Below are the technologies that actually make a measurable difference.
1. Automated Document Processing (OCR + AI)
Manual document review is one of the most expensive parts of a mortgage file.
Today’s AI-driven OCR tools can:
Extract income, asset, and identity data automatically
Flag missing or inconsistent fields
Reduce manual data entry by up to 70%
Shorten underwriting cycles
This technology not only cuts labor hours but also improves accuracy, reducing costly rework.
2. eClosing & Remote Online Notarization (RON)
A traditional closing can involve 100+ pages of documents and multiple parties coordinating in person.
Switching to eClosing and RON:
Eliminates physical notary scheduling delays
Cuts printing and shipping expenses
Reduces closing time from days to hours
Enhances borrower satisfaction
Lenders using full eClose workflows often see cost-to-close drop meaningfully within the first six months.
3. eNotes & eVaults
Paper notes are expensive to print, store, ship, and track. eNotes solve all that.

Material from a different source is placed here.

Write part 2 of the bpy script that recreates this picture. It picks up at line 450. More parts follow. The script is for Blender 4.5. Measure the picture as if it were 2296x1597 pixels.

With eNotes stored in secure eVaults, lenders reduce:
Document errors
Custodian handling costs
Shipping labor
Risk of lost notes
They also speed up secondary-market delivery, which improves liquidity—another cost benefit.
4. Income & Asset Verification via APIs
Instead of borrowers uploading stacks of PDFs and bank statements, lenders can now use automated verification APIs such as VOA/VOI/VOE tools. These:
Pull verified data directly from payroll and banking providers
Reduce fraud risk
Cut underwriting time
Lower the number of back-and-forth requests
This creates huge savings by removing manual review and borrower follow-ups.
5. Automated Compliance & QC Systems
Compliance is necessary—but expensive when done manually.
AI-powered QC and compliance tools can:
Detect regulatory issues early
Auto-check disclosures
Review data for consistency
Reduce post-closing audit expenses
By automating compliance, lenders avoid costly errors and reduce time spent on manual audits.
6. Workflow Automation in LOS & POS
A modern LOS/POS with automation features reduces time spent on repetitive tasks.
Examples include:
Automated task routing to the right team
Auto-generated checklists for borrowers
Smart notifications to prevent delays
Rule-based engine to trigger next steps
This streamlines the entire loan flow and helps processors manage more loans with less effort—directly lowering cost-to-close.
7. AI Underwriting Assist
Instead of waiting hours for manual underwriting queues, AI underwriting assistants can:
Pre-verify documents
Highlight risk areas
Auto-populate income calculations
Provide instant recommendations
This reduces underwriting time and improves file quality, which lowers rework and overall cost.
Final Thoughts
The lenders making the biggest improvements in cost-to-close aren’t just “digitizing paperwork”—they are transforming their entire workflow with automation, AI, and digital infrastructure.
By adopting these technologies, lenders can reduce operational costs, speed up closings, and offer a far better borrower experience.